Sans jamais vraiment évoquer cette question, Guy Chaussinand-Nogaret, professeur à l’École des HautesÉtudes en Sciences Sociales, grand spécialiste de l’Ancien-Régime, y répond avec clarté dans une écriture fluide et élégante. Il nous dit que la demande d’une évolution de la monarchie s’effectuera avant ce qu’on appelle la période des Lumières et ne sera jamais une remise en question du système monarchique luimême, mais plutôt une lente et prudente demande d’aller vers une monarchie constitutionnelle, « à la britannique ».
La remise en cause du roi est impensable, car il est présenté comme l’intermédiaire entre Dieu et le peuple. L’auteur nous rappelle un arrêté de la Cour du 21 avril 1643 , où le Parlement déclare :
« La sagesse et la conduite qui se rencontrent dans les conseils ordinaires des hommes, en la personne des Souverains, sont une espèce de divination, la prévoyance dont ils usent dans leur gouvernement et leurs États, participant du privilège des prophéties et de la certitude des oracles ».
Le roi, dans les esprits, est une incarnation et c’est pourquoi les philosophes des Lumières se réclameront en permanence comme opposés aux Églises. La monarchie constitutionnelle britannique était possible car les protestantismes du Royaume allaient vers une plus grande souplesse et aussi, qu’historiquement le « corps sacré du roi » avait été désacralisé par la décapitation de Charles I avant la dictature de Cromwell et de ses puritains. Il convient d’ajouter à cela la présence d’une importante bourgeoisie d’affaires qui contrebalancera tout pouvoir monarchique, faisant du roi un représentant symbolique, sans importance réelle sur un plan politique ou économique.

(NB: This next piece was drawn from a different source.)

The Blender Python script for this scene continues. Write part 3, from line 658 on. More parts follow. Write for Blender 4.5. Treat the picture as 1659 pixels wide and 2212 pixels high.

En fait, la Maçonnerie naissante, ne sera que l’un des éléments (peu important !) de la révolution bourgeoise qui se met en place et qui, précisément, prendra la place de la noblesse en s’installant dans ses meubles ! Partant des critiques qui ont lieu déjà sous Louis XIV, nous assistons à l’exécution d’un régime et à la naissance d’un homme nouveau, ce fameux « Citoyen des Lumières » et suivons les étapes de la transmutation qui s’effectuent dans l’athanor philosophique et qui produisent Diderot, Voltaire, Boulainvilliers, d’Holbach, Montesquieu et Mably.
Une occasion de faire la lumière sur nos imaginaires!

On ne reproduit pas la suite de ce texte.